Start-up ready to build facilities to store wind energy

Hyme Energy's thermal energy storage system holds more than millions of litres of red-hot, highly corrosive sodium hydroxide, a substance better known as lye or caustic soda. It also holds green opportunities that extend far beyond its harsh chemistry.

The Copenhagen start-up's solution can store sustainably generated energy in sodium hydroxide as heat and convert it into steam when it is needed. The heat can be used directly in high-temperature industrial processes, as well as in electrical generation and co-generation.

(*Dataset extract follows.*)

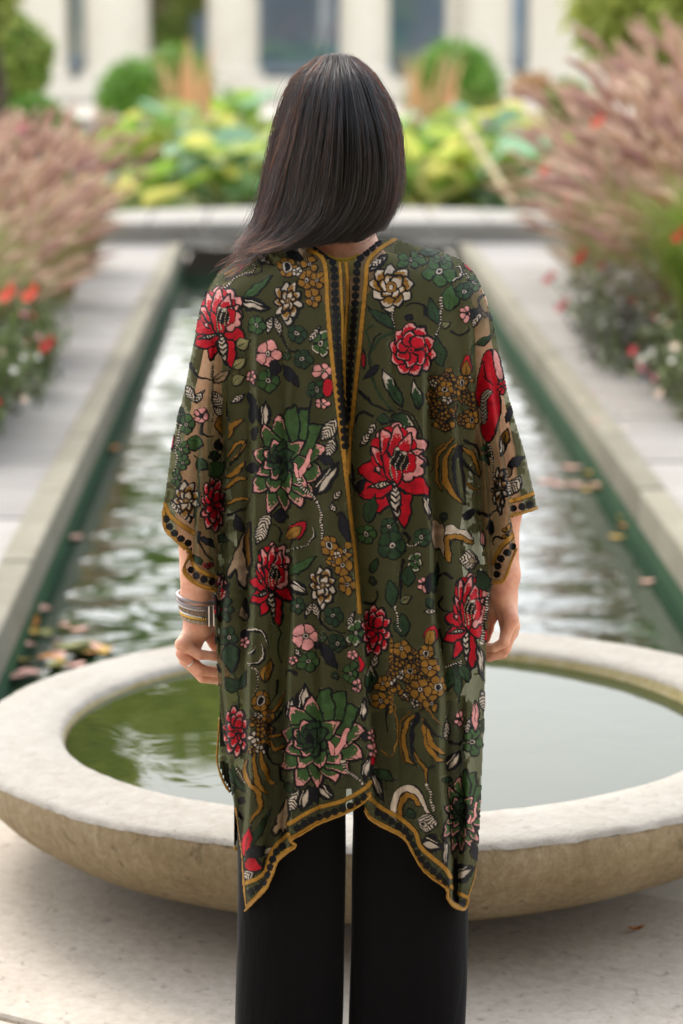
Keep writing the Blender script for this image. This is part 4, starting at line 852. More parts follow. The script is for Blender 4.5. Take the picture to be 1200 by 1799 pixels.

Two projects seek to make Hyme's energy storage solution more mature. The first demonstration facility in Esbjerg will demonstrate the potential for storing wind and solar energy for later conversion into steam. A second, larger facility in Bornholm will determine whether the thermal energy storage system can also be used as a buffer for a co-generation plant, supplying steam for internal processes, electricity for main grid balancing, and heat for district heating customers.

Origins in Seaborg Technologies, a nuclear energy start-up

Hyme Energy has its origins in the perhaps more familiar Seaborg Technologies, a company developing a compact and safe nuclear reactor that is also based on liquid sodium hydroxide. This is possible because Seaborg Technologies has found a way to reduce the corrosive properties of sodium hydroxide. Despite that, the components in Hyme Energy's system will need to withstand extreme conditions.

“In terms of material performance requirements, sodium hydroxide-based thermal energy storage facilities are on par with space rockets and Formula 1 racing cars.” Carsten Jensen / Materials specialist at FORCE Technology

Mechanical challenges caused by fluctuating temperatures

Materials specialist Carsten Jensen has assisted Hyme Energy in a MADE Demonstration Project including input on material selection, the development of a test system, and collection of testing data.

Hyme Energy's goal is to be able to simulate how components and the system as a whole will perform over time.

"Our system undergoes thermal cycles involving heating from 350 degrees up to 700 degrees, then back down again. That causes the materials to expand and contract. If not properly designed, this mechanical challenge will be critical to the system's durability. For that reason, we need data on the properties of these materials for our simulation models," explains Jonathan Dam, a research and development engineer at Hyme Energy.

The start-up could have sourced this high-temperature data from international laboratories, but doing so would have been both slow and expensive. Instead, Hyme Energy devised a testing set-up inspired by the way the strength of high-tension cables is tested.

The testing set-up was created by suspending metal wires made of selected corrosion-resistant materials horizontally in an oven and heating the oven up to 700 degrees. Additionally, due to the materials' strength, weights were suspended from the wires on one end in order to measure how drastically they flexed in the heat, and how long it took them to do so.

Ready for their own oven

Jonathan Dam considers the MADE Demonstration Project a success that Hyme Energy will move forward with in its work.

"We were able to document that our testing set-up works and that we can collect data from it. Since we also need to test the corrosion resistance of our selected materials, we are now ready for our own oven, which will allow us to easily conduct even more material tests and collect data about their strength," he says, and adds:

"We're busy, so time and flexibility are crucial for us. We want to be a part of making the green transformation a reality as quickly as possible, and so we've set ambitious but not unrealistic goals."